But despite the public outcry over the proliferation of racist, white nationalist, and yes, overtly Nazi users on the site, Twitter has done a piss poor job actually doing anything about it. And on Thursday, the public got a glimpse at just one reason why.

In a Thursday exposé from Vice’s Motherboard, journalists Joseph Cox and Jason Koebler reported that there has been serious concern among some Twitter staffers that by targeting right-wing hate speech—similar to how the site has already cracked down on international terrorist chatter—the platform could end up banning Republican elected officials, too. Hmmmmmm.
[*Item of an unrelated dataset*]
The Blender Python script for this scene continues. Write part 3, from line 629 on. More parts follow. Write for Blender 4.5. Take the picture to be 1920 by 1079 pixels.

Citing a recent all-hands meeting for Twitter staff, the site reports the question of why the site hasn’t gone after white nationalists was raised, only to be roundly shot down by a company executive:

Per Motherboard (emphasis mine):

With every sort of content filter, there is a tradeoff, [the Twitter executive] explained. When a platform aggressively enforces against ISIS content, for instance, it can also flag innocent accounts as well, such as Arabic language broadcasters. Society, in general, accepts the benefit of banning ISIS for inconveniencing some others, he said.
In separate discussions verified by Motherboard, that employee [who posed the initial question] said Twitter hasn’t taken the same aggressive approach to white supremacist content because the collateral accounts that are impacted can, in some instances, be Republican politicians.
The employee argued that, on a technical level, content from Republican politicians could get swept up by algorithms aggressively removing white supremacist material. Banning politicians wouldn’t be accepted by society as a trade-off for flagging all of the white supremacist propaganda, he argued.

For its part, Twitter pushed back against its employee’s assessment, telling Motherboard that it “is not [an] accurate characterization of our policies or enforcement—on any level.”

But putting aside Twitter’s obvious ass-covering, let’s get to the real problem here: There is a critical mass of GOP politicians who are spout content virtually indistinguishable than what’s coming from white supremacists.

This is, of course, a major problem for Twitter, but more crucially, for, well, everyone. (Except white supremacists, who can continue to tweet extremely racist things, knowing they’ve got an umbrella of Republican lawmakers like Iowa Rep. Steve King covering them.) And while it might seem to those who spend an upsettingly disproportionate time online that Twitter is the end all be all, the fact remains that while banning Nazis from the site is unquestionably good, its effects would nevertheless be mitigated by the sheer volume of real-world Republicans who sound eerily similar. Put more simply: Twitter might have a white supremacist problem, but so does American politics.

For what it’s worth, Motherboard’s report comes just two days after Twitter’s right-leaning CEO Jack Dorsey met with President Donald Trump in the Oval Office. There, rather than devoting the bulk of their conversation to tackling the proliferation of online hate speech, the president reportedly spent a “significant portion” of their time together complaining about losing followers.